The Securities and Exchange Commission on Friday issued an alert warning investors about social media fraudsters.

While acknowledging that Facebook, LinkedIn and the like can be important investing tools, the agency said investors should be on the lookout for scamsters attempting to orchestrate the price of a stock through bogus rumors on social media, as well as on online bulletin boards and in Internet chat rooms.

The agency noted that fraudsters often pretend to be an established source of market information with a name, profile, or handle mimicking a particular company or securities research firm.
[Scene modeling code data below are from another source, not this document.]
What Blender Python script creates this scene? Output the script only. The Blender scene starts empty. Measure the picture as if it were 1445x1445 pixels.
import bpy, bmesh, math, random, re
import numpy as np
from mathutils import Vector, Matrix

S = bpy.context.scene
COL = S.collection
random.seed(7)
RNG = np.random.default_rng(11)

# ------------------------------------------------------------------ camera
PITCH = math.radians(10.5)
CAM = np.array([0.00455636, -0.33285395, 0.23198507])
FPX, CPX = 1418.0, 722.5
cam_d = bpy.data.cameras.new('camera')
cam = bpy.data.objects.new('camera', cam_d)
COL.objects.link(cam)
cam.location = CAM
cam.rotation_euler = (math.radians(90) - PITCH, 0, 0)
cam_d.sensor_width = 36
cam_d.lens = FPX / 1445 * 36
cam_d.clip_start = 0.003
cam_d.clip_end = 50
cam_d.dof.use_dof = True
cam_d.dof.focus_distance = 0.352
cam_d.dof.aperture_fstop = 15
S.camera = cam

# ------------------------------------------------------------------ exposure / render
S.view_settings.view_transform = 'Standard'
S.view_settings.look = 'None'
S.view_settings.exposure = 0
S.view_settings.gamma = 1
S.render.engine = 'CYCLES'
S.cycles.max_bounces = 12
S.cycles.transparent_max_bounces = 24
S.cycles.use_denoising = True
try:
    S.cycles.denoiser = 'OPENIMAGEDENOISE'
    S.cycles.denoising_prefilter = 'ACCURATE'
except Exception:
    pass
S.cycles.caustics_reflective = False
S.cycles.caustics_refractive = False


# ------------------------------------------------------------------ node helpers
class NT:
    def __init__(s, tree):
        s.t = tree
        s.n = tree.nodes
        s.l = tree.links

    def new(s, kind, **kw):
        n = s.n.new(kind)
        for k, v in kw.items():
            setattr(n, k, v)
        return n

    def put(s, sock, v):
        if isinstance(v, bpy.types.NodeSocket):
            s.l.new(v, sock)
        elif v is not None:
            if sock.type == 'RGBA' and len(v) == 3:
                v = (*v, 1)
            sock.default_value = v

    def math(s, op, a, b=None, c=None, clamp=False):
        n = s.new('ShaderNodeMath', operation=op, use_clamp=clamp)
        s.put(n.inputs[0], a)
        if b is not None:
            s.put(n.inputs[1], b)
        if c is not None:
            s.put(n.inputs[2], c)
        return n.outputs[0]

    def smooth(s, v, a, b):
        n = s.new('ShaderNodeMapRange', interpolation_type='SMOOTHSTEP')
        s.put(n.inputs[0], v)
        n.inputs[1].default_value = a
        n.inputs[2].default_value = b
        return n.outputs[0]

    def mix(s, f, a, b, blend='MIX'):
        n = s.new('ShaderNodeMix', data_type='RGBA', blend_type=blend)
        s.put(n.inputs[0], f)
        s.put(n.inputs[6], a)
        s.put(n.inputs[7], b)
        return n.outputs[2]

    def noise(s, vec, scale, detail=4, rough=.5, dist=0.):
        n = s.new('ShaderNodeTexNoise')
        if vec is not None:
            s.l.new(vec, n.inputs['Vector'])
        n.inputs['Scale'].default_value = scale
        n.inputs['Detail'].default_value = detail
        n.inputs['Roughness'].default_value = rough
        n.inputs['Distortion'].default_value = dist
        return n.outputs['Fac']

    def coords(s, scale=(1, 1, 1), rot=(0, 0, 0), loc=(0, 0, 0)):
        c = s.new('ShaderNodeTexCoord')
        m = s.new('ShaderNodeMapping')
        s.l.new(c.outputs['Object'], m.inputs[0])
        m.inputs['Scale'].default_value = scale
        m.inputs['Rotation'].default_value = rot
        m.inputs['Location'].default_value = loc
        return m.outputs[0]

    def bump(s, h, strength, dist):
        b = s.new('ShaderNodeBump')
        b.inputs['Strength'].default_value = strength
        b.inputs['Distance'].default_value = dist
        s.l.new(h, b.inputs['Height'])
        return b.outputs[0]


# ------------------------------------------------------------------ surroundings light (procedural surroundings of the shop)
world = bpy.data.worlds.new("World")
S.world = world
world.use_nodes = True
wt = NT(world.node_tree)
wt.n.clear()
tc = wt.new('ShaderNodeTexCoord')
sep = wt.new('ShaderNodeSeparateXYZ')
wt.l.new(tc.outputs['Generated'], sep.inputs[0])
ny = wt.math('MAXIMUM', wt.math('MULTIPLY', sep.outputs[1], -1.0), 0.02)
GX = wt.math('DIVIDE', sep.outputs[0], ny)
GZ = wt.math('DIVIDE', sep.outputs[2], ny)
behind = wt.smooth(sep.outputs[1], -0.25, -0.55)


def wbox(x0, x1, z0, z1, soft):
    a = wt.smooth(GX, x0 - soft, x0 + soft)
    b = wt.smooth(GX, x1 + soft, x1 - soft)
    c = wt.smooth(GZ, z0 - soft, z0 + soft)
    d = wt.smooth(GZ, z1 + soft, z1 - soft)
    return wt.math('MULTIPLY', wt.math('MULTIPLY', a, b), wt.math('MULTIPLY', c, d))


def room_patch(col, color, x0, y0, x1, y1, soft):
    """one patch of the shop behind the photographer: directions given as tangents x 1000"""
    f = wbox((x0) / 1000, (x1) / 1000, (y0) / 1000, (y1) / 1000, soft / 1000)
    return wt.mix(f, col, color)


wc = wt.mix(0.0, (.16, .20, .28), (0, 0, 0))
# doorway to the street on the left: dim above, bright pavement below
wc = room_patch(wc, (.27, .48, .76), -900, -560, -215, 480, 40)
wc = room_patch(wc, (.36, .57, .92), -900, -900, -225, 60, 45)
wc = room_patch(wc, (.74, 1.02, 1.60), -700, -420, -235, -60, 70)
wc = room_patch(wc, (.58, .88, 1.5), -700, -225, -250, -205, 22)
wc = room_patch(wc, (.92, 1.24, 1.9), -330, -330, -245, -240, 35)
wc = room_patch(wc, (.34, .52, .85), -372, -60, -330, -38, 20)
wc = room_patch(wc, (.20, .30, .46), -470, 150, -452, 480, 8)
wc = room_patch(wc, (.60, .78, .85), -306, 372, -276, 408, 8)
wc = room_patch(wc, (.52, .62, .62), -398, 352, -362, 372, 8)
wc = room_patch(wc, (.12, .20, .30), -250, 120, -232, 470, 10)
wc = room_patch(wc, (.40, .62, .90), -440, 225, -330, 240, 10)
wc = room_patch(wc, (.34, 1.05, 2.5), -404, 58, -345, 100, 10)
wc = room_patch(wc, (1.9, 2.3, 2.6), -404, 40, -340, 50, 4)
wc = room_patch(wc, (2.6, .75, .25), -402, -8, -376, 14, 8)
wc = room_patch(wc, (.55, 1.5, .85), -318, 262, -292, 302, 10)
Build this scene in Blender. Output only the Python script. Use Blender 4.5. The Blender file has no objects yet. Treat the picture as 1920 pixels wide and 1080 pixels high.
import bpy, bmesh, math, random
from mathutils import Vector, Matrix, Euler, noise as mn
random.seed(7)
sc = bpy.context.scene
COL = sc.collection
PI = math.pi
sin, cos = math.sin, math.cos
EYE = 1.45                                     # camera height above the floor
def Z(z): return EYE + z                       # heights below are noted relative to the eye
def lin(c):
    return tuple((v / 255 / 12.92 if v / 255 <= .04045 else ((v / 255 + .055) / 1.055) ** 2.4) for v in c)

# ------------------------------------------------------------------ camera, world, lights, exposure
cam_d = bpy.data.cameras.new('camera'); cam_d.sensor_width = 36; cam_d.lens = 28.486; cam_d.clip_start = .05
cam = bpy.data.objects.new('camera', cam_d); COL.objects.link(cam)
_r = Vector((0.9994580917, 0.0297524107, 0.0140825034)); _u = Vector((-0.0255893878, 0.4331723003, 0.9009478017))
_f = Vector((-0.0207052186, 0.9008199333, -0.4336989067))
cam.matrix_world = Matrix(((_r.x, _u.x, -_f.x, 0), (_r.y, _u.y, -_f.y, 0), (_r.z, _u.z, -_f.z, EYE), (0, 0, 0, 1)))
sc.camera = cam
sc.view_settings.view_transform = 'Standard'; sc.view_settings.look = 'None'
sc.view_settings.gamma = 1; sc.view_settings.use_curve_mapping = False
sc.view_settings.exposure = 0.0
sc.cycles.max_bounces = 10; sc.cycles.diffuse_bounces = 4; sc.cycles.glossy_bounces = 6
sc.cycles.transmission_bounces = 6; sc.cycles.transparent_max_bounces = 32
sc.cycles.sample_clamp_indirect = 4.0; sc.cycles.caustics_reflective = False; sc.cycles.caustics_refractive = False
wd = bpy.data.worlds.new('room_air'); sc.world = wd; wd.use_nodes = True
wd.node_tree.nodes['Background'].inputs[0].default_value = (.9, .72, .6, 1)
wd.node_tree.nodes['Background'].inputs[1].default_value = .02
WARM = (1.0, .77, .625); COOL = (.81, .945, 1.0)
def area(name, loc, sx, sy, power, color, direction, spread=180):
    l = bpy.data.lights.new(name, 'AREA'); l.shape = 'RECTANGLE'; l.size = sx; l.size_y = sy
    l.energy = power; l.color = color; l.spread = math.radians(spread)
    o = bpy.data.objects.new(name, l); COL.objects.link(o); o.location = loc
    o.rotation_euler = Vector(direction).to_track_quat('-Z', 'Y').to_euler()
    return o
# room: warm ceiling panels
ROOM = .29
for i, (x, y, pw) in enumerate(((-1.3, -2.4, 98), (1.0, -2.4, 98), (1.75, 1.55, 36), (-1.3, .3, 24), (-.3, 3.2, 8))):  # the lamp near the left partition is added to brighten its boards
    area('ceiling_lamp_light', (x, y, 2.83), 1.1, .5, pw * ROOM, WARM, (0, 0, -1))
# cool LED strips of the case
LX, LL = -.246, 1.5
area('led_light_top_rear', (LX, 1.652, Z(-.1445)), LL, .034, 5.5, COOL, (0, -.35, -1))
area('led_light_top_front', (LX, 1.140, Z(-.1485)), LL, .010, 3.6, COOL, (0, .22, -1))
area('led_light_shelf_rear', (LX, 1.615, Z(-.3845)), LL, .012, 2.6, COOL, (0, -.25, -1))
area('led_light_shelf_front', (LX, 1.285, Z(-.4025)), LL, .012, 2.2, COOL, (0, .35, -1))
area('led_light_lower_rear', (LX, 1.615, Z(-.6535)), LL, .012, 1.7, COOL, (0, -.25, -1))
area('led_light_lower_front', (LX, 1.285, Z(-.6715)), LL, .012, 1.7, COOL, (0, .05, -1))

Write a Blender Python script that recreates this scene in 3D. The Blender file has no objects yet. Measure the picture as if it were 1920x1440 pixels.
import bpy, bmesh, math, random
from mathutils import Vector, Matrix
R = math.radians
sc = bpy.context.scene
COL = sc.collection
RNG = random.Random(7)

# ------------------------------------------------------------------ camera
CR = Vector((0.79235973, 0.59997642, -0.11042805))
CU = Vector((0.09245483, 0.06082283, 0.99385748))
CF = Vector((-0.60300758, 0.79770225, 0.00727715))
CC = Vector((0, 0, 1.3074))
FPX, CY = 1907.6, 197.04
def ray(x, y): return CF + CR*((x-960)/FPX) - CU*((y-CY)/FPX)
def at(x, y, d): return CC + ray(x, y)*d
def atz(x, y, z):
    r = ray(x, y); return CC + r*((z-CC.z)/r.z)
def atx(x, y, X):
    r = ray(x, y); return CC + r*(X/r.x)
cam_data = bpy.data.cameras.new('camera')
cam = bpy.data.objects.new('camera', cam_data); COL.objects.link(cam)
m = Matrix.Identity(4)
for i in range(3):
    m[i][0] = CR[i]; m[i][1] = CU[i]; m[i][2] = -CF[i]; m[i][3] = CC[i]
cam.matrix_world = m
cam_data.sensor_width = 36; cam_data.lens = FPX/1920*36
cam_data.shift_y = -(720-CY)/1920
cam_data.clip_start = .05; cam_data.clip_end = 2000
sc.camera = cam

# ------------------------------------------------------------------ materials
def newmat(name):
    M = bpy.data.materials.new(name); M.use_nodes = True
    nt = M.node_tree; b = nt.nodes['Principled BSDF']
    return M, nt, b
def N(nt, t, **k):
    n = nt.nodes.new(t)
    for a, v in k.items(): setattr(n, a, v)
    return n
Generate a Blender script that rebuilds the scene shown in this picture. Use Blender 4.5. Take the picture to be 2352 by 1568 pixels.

The SEC said investors should be on guard for the following red flags:

• Limited history of posts. Be skeptical of information from social media accounts that lack a history of prior postings or sending messages.
 
• Pressure to buy or sell RIGHT NOW. Take the time to research the stock before you invest. Be skeptical of messages urging you to buy a hot stock before you “miss out” or to sell shares of a stock you own before the price goes down after negative news is announced. Be especially wary if the promoter claims the recommendation is based on “inside” or confidential information.
 
• Unsolicited investment information or offers. Exercise extreme caution regarding information provided in new posts on your wall, tweets, direct messages, e-mails or other communications that solicit an investment or provide information about a particular stock if you do not personally know the sender (even if the sender appears connected to someone you know).
 
• Unlicensed sellers. Federal and state securities laws require investment professionals and their firms who offer and sell investments to be licensed or registered. Many fraudulent investment schemes involve unlicensed individuals or unregistered firms. Check license and registration status by searching the SEC’s Investment Adviser Public Disclosure (IAPD) website or the Financial Industry Regulatory Authority’s BrokerCheck website.